Adding a touch of cement to the mix is quite common locally as I understand that it accelerates the setting time, but I didn’t appreciate that it meant that you couldn’t lime wash afterwards. Presumably that’s because cement is rather more water resistant, and may explain why limewashing hasn’t worked on some of my inherited plastered walls.
I’m gradually working my way round all my walls, both internal and external, removing all traces of cement mortar that I find. That they also look so much better afterwards is just a bonus.
The use of cement mortars on these old buildings is simple vandalism - prevents the walls from breathing, trapping moisture, and can cause external stone faces to burst when there is a frost. It should only be used with bricks and concrete blocks, and even then I add some lime to improve the workability and to reduce the likelihood of expansion cracking.
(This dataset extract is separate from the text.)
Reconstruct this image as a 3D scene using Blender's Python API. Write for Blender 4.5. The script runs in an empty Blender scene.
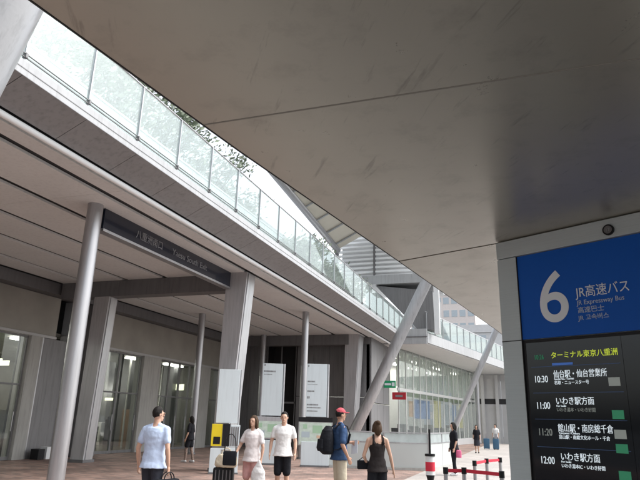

I find most cement mortars mixes used are far too strong for their intended application, my blockwork standard being 4 parts sand, 1/2 part lime, 1/2 part cement.
Yes a nephew trained by a local artisan mason trained him to add cement to lime mortar. That lead to a very heated discussion. The nephew no longer adds cement and left that employer shortly after. Just to make something have an initial set so they can finish a bit earlier is not reason enough to screw up a natural stone wall in my book or in historic Englands who I have worked with.
The people who built Stonehenge didn’t use cement. Just saying. ![]()
My lime mortar sets just fine without needing any cement adding, but
then again I don’t build external walls during the Winter or when it is
raining. My experience is quite the opposite - I use lots of water to
dampen everything down both before, during and shortly after
construction. I use lots of sacking and plastic sheets to hinder
drying-out.
The great Wall of China was built using lime mortar plus a few other
choice additives:
Another bonus is that lime requires significantly less energy in it’s
production than the much hungrier cement, plus lime mortar constructions
weather more gracefully into their surroundings.
Over the last thirty years many of my local French Towns and Villages
such as Verteillac have "“smartened-up” their civic centres, and it’s
all done with cement and concrete. It’s vandalism, and I’m grateful
that I experienced it before the gentrification.